“Tal parece que el guion de la historia política del Perú la escribió un loco” me comentó un amigo al que considero un gran intelectual, a pesar de que dicha categoría, antes respetada, vive su hora más oscura. De ello dio cuenta el primer ministro Aníbal Torres, que recientemente arremetió contra los que se “creen intelectuales” y son “nada” o más bien una manga de “facinerosos”.
La degradación que se respira en el país de las violaciones a niñas inocentes se manifiesta de múltiples maneras. Pienso, en especial, en aquel símbolo del maestro rural, que aludía a siglos de exclusión, hoy reducido a trizas debido a una enésima repartija clientelista en el corazón de Palacio de Gobierno. Esta vez a cargo de un clan familiar que no tuvo ningún reparo en asaltar a un Estado agónico. Lo que obliga a colocar el reflector sobre la cultura política perversa que nos rige y que se expresa a sus anchas, tanto en el Ejecutivo rapaz como en el Legislativo del delincuente a cargo del presupuesto nacional y del violador impune. Por otro lado, es importante tener presente que el concepto del ‘Estado como botín que mereces, porque finalmente llegó tu turno’, no surgió de la noche a la mañana.
En el Perú de las “desconcertadas gentes”, como nos llamó alguna vez el sabio historiador Jorge Basadre, el frenesí, la alucinación y la rapiña marcan el rumbo de una República que sobrevive impertérrita al borde del abismo. Sin embargo, ahora que la realidad nos confronta con todos nuestros demonios, incluido el del regreso de un asesino de policías que se enorgullece de su delito y envalentonado se computa salvador del Perú, urge explorar los antecedentes de un comportamiento que ya va rayando en lo patológico. Y, a propósito de ello, se me viene a la mente una frase que leí en una carta del siglo XIX, “la política peruana es un laberinto capaz de confundir al mismo diablo”, que remite a un viaje que estamos condenados a emprender los peruanos, sin memoria, porque la destruimos cada dos por tres, y sin estrategia porque nunca nos propusimos diseñar una colectivamente.

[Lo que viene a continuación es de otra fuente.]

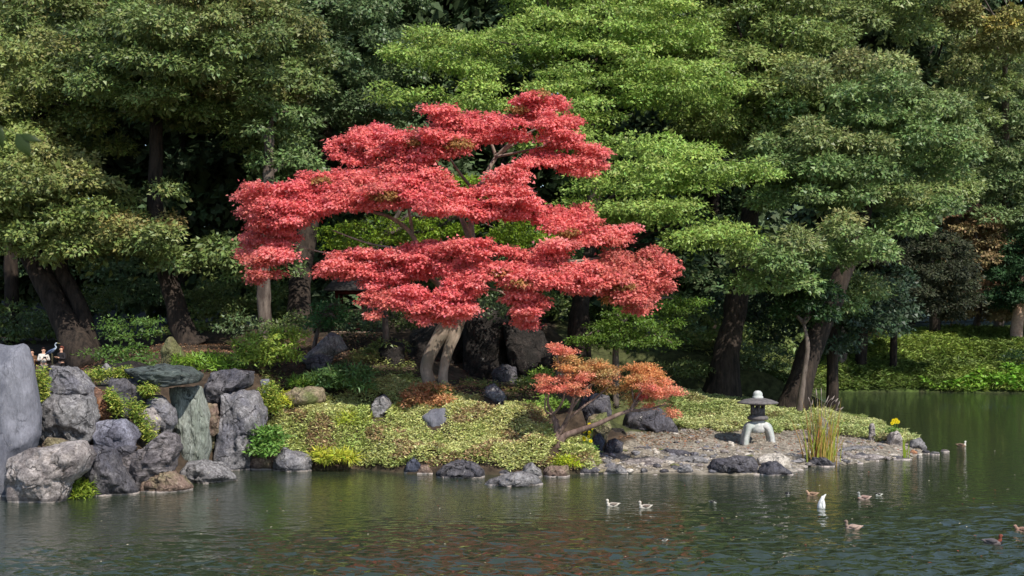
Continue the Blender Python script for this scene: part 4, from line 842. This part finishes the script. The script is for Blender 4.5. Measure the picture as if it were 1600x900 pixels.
cover('bamboo_grass', 'dwarf bamboo covering the bank behind the lantern', [[(1055, 668), (1050, 610), (1090, 590), (1140, 586), (1240, 606), (1300, 630), (1345, 650), (1395, 668), (1440, 688), (1418, 692), (1345, 682), (1290, 676), (1230, 672)]], (7, 24), (59, 75), 210000, .15, .05, G(152, 164, 98), G(192, 194, 132), G(150, 138, 96), dthr=.7)
cover('grass', 'thin shaded grass on the slope around the maple trunk', [[(1040, 600), (1060, 560), (1120, 560), (1250, 590), (1240, 612), (1150, 596), (1080, 605)], [(500, 600), (560, 545), (640, 560), (660, 600), (640, 612), (560, 612)], [(700, 605), (760, 600), (860, 610), (850, 650), (760, 625)], [(920, 650), (950, 590), (1060, 600), (1060, 640), (990, 640)], [(240, 560), (300, 560), (480, 590), (470, 610), (420, 610), (400, 570)]],
      (-22, 16), (52, 74), 130000, .15, .035, G(122, 136, 72), G(156, 158, 92), G(160, 124, 96), dthr=.25)
cover('grass', 'dark grass on the shaded inlet bank behind the leaning trunks', [[(1030, 560), (1100, 540), (1260, 545), (1330, 560), (1330, 600), (1262, 612), (1200, 606), (1100, 590)]], (6, 32), (72, 112), 60000, .34, .09, G(92, 108, 56), G(120, 126, 72), None, hgt=.2, bushy=.3)
tuft_polys = [[(135, 580), (205, 575), (205, 592), (150, 600)], [(190, 640), (212, 650), (245, 690), (235, 697), (212, 690), (180, 660), (172, 640)], [(165, 605), (180, 612), (190, 645), (178, 650)], [(55, 575), (78, 578), (76, 640), (58, 630)], [(220, 604), (240, 606), (240, 615), (222, 612)], [(410, 600), (440, 595), (450, 640), (415, 650)]]
# tufts growing in pockets of the rockery
tl = ['yellow dwarf bamboo tuft along the top of the left rockery', 'yellow-green dwarf bamboo hanging down the middle of the rockery', 'small tuft beside the rusty stone', 'green tuft between tall slab and mauve boulder', 'tiny tuft in the gap under the capstone', 'tuft on the slope right of the upright stones']
for (ax, ay, bx, by, Y, hw), l_ in zip([(140, 586, 205, 582, 50.2, 9), (205, 628, 238, 690, 46.9, 14), (172, 612, 186, 645, 47.3, 7), (66, 580, 66, 632, 46.2, 9), (222, 609, 240, 609, 48.6, 6), (420, 600, 428, 640, 53, 14)], tl):
    m = 900; t_ = R.random(m); px_ = ax+(bx-ax)*t_+R.normal(size=m)*hw*.6; py_ = ay+(by-ay)*t_+R.normal(size=m)*5
    Yv = Y+R.normal(size=m)*.25
    P3 = np.stack([(px_-800)/F*Yv, Yv, CAMZ-(py_-HZ)/F*Yv], 1)
    a = R.uniform(0, 2*math.pi, m); d = np.stack([np.cos(a), np.sin(a)-.3, R.normal(size=m)*.5], 1)
    cc = np.where(R.random((m, 1)) < .5, G(168, 172, 78), G(112, 138, 52))*np.exp(.2*R.normal(size=(m, 1)))
    mb = MB(); leaves(mb, P3, d, np.array((0, -.4, 1))+R.normal(size=(m, 3))*.4, np.full(m, .17), np.full(m, .045), cc)
    o = mb.build('bamboo_tuft', M_sasa); tag(o, l_, 'plant')
cover('grass', 'grass on the sloping far bank beyond the inlet', [[(1255, 608), (1250, 560), (1330, 530), (1420, 522), (1620, 505), (1620, 614), (1400, 612)]], (25, 60), (105, 132), 110000, .45, .09, G(100, 118, 54), G(138, 156, 70), None, hgt=.2, bushy=.3, patch=.15)
cover('waterside_plants', 'broad-leaved green plants along the far waterline', [[(1440, 606), (1500, 598), (1560, 588), (1620, 582), (1620, 615), (1440, 612)]], (33, 56), (105.5, 112), 9000, .45, .24, G(100, 142, 44), G(124, 160, 56), None, hgt=.4, bushy=.5, mat=M_bright)
cover('leaf_litter', 'reddish fallen leaves on the soil under the trees', [[(0, 600), (0, 530), (600, 520), (620, 560), (560, 570), (300, 600)], [(960, 690), (970, 674), (1120, 670), (1090, 684), (1010, 692)]], (-26, 13), (55, 75), 40000, .1, .07, G(112, 80, 60), G(140, 108, 80), None, hgt=.03, bushy=.03, upright=0)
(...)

Hace algún tiempo señalé, medio en broma medio en serio, que Pedro Camacho, el escritor delirante de “La tía Julia y el escribidor” podía estar detrás del guion de nuestra desventurada historia política. Camacho, que por si acaso no es pariente de Beder, es un personaje –creado por Mario Vargas Llosa– que es capaz de inventar historias truculentas para las radionovelas de la década de 1950. Lo que más me preocupaba cuando pensaba en el azaroso modelo camachiano, en el que personajes de todo tipo entraban y salían del escenario mientras que los que parecían muertos regresaban en gloria y esplendor, era el final apocalíptico de la obra de un escritor que, como el tragicómico Pedro Camacho, terminó loco.
Ahora que lo evalúo mejor, nuestro caso, en el que tres o cuatro historias irrumpen en un mismo día, por no decir en una misma hora, se asemeja más a una suerte de viaje psicodélico, con alucinógeno incluido. Y aquí pienso en nuestra terapéutica y sagrada ayahuasca que para los expertos expande el nivel de consciencia, llevándote incluso a lugares que siempre evitaste ir porque aún duele volver sobre nuestros pasos, muchas veces equivocados.
Lo que va saliendo a la luz, ahora con mucho más detalle por la torpeza de los operadores de turno, es el viejo modelo patrimonial instalado en la República desde su creación. Lo paradójico del caso es que aquel que abominó el legado, lo heredó, y, como sus antecesores, está dispuesto a defenderlo a como dé lugar. Sorprende que este viaje nos haya llevado a una municipalidad, en teoría piedra angular de la república, y que el mecanismo que lo engarza al Gobierno central guarde un aire de familia con los decretos leyes que posibilitaron la gran estafa de la Transoceánica, dirigida por el ayahuasquero Jorge Barata, llamado también el virrey del Perú, contra el que no se desató el racismo que se exhibe, sin ningún reparo, contra este nuevo elenco de aprendices de mercenarios.
El viaje, por el momento, termina en el campamento del narco terrorista ‘José’ Quispe Palomino en el que nos encontramos por la operación ‘Patriota’, con las notas de un niño peruano, envenenado en su mente y quizás en su cuerpo por una droga maldita. Esto nos recuerda que tenemos un deber con las generaciones futuras que obliga a una urgente acción reparadora que el Perú espera.